O seu tempo em cativeiro dividiu-se entre tortura e a criação de conteúdo para as redes sociais nas mãos dos soldados russos. Acediam às suas contas, a partir do seu iPhone, e partilhavam conteúdo para, erradamente, mostrar que o ucraniano tinha traído a Ucrânia. Era um traidor-herói. “Primeiro queriam mostrar: ‘Olhe, aqui está um patriota, que depois trai o seu pais'”, explicou à estação americana. “Eles diziam ‘és uma pessoa muito famosa em Kherson… queremos que sejas presidente da Câmara’”. Desde 24 de abril, quatro dias depois de ser libertado, que nada é partilhado na conta de Tik Tok falsa, criada em nome de  Kurayan.

A história deste homem é um reflexo de como tem funcionado a máquina de propaganda russa. No início, relata a CNN, esta trabalhava a nível nacional — agora, está a apostar numa estratégia mais local, concentrando-se sobretudo nos territórios ucranianos ocupados.

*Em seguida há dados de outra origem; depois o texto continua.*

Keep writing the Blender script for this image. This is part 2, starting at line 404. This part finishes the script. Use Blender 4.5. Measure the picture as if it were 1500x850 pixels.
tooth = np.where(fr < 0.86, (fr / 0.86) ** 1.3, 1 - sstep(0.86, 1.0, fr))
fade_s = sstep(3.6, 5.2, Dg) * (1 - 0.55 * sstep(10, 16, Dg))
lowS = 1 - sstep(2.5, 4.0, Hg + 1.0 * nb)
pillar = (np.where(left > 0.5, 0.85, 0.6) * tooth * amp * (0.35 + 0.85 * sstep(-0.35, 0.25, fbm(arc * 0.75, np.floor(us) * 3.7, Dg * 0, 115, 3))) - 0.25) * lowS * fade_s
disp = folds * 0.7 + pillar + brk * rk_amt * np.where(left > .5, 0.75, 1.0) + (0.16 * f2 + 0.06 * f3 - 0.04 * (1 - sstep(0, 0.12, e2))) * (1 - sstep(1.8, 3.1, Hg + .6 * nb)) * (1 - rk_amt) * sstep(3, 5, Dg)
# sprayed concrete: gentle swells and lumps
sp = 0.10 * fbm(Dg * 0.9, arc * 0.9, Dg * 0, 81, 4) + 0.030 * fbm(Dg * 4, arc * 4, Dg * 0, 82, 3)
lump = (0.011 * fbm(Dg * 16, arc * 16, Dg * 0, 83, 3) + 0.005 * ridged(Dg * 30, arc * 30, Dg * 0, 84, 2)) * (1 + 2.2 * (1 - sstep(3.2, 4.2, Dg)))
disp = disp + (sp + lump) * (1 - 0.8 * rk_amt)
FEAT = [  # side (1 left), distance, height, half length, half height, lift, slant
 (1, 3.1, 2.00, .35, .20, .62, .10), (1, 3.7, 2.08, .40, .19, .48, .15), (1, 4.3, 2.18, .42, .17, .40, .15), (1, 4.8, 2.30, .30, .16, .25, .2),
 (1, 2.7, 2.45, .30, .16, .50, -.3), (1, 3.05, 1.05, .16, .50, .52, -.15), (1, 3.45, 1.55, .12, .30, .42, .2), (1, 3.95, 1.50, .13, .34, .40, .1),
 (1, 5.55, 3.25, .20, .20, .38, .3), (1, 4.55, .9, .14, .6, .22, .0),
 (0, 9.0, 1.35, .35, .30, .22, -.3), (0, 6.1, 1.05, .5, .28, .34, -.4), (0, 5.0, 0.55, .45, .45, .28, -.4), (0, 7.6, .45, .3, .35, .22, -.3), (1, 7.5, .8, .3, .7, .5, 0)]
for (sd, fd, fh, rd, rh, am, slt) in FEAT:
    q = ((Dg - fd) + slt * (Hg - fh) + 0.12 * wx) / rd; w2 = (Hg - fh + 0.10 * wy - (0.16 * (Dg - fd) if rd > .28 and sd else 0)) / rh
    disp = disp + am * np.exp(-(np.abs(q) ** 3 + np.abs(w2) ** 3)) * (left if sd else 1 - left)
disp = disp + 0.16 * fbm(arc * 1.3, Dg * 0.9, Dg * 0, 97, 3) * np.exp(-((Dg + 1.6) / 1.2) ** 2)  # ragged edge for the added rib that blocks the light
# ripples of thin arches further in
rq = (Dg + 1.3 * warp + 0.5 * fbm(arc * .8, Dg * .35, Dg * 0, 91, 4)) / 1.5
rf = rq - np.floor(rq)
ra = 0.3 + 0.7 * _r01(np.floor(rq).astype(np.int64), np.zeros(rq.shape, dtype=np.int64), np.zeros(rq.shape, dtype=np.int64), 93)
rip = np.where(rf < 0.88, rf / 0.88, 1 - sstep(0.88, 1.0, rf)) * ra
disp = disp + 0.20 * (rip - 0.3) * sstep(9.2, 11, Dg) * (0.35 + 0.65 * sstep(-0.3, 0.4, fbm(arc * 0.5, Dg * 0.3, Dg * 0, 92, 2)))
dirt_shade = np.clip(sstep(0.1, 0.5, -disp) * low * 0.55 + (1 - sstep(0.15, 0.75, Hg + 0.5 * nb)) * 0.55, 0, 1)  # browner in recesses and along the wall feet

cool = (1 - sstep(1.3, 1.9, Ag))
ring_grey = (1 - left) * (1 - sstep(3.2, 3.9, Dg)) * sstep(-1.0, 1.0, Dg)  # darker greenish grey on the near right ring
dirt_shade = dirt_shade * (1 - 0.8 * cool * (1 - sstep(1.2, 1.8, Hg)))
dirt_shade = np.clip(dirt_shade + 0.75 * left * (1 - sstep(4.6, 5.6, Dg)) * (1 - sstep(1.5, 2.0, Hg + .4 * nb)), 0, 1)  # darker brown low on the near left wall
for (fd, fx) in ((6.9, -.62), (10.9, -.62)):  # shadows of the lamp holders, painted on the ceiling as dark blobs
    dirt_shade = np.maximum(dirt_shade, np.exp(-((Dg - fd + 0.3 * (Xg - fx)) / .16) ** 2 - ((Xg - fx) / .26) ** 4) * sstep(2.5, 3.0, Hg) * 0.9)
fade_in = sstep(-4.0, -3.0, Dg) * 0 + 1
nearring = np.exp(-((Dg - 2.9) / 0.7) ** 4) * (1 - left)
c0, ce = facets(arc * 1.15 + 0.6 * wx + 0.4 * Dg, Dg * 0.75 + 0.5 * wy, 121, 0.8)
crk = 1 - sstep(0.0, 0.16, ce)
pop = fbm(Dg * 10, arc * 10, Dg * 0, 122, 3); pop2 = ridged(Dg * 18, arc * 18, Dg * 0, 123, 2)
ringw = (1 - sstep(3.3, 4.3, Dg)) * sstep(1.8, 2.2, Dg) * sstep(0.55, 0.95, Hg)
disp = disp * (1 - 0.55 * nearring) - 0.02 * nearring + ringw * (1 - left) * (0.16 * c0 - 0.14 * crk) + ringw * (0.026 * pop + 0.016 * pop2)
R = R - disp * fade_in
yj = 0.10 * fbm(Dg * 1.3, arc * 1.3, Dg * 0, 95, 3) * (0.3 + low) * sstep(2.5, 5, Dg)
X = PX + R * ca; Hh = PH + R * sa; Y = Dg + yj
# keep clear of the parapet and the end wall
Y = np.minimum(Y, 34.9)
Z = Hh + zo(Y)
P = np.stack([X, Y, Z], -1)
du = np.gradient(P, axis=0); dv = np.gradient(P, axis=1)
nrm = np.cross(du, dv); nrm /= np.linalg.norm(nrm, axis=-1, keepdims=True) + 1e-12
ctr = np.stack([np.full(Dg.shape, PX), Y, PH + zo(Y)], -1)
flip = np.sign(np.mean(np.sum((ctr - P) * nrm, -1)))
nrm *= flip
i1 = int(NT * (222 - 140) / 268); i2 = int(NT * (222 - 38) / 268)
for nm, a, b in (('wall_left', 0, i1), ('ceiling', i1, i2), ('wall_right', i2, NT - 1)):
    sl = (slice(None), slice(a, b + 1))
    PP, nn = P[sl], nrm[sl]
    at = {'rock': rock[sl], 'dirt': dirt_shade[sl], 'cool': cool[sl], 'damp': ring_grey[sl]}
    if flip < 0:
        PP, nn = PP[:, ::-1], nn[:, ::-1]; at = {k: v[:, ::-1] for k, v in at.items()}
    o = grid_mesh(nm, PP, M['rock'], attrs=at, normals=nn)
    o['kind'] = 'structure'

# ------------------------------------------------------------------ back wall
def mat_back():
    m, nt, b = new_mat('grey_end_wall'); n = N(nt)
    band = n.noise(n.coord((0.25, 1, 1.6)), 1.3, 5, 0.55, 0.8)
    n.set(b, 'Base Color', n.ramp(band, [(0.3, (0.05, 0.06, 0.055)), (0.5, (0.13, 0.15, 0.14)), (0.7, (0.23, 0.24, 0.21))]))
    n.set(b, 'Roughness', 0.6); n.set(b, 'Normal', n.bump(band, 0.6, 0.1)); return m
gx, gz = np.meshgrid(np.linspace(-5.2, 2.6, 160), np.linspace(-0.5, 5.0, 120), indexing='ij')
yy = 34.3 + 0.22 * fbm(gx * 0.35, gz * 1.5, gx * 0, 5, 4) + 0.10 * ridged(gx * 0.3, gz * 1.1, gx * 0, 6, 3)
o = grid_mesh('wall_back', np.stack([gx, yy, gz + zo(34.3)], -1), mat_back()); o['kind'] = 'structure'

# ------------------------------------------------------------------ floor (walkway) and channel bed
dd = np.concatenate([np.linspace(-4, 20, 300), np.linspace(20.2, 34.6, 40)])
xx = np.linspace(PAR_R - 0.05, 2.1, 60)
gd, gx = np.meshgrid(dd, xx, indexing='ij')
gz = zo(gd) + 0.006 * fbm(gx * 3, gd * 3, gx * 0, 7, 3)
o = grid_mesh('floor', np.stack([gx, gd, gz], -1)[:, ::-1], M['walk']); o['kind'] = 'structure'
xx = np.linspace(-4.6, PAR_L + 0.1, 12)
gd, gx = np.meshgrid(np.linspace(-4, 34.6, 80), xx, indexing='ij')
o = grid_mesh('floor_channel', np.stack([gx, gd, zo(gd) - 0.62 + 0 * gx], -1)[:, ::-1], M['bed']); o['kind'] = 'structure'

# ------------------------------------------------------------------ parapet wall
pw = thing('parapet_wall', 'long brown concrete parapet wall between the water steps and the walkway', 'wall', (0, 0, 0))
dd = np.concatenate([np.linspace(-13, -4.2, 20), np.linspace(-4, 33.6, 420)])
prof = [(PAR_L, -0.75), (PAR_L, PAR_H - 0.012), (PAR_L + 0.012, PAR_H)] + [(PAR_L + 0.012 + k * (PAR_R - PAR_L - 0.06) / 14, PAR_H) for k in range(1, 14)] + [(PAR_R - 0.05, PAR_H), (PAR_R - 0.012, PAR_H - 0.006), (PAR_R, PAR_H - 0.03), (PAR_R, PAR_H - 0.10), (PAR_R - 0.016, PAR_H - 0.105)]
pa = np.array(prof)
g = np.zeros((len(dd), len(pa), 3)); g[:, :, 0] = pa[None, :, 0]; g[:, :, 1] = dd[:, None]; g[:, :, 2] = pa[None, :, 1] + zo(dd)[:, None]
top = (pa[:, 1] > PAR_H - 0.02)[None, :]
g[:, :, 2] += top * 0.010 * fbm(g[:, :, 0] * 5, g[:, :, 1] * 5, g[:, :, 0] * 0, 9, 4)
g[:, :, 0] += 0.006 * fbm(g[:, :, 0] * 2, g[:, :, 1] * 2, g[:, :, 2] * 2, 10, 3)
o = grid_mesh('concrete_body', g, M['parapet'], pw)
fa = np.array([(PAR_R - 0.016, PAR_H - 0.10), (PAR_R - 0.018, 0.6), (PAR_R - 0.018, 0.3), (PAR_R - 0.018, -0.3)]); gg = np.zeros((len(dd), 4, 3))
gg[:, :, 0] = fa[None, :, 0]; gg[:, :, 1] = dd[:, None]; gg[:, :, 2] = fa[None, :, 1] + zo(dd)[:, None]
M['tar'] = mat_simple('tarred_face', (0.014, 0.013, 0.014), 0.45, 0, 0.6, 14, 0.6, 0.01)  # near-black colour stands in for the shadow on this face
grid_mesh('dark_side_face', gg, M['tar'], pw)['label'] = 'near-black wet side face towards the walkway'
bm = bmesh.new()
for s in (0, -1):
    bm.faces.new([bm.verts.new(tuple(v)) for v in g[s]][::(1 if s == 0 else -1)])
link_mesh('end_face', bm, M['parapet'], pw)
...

“Estes novos esforços são localizados, estão a tentar convencer pessoas locais, em particular nas áreas ocupadas, de que a Ucrânia os abandonou”, disse Mykola Balaban, do Centro de Comunicações Estratégicas e Segurança de Informação. “No caso de Igor e de muitos outros, usam o conteúdo [partilhado nas redes sociais] também dentro da Rússia para mostrar ‘olhem este ucraniano que era ativista, pró-Ucrânia, agora percebe, mostramos-lhe o verdadeiro cenário da situação e ele agora é pró-Rússia e percebe o propósito da nossa luta’”.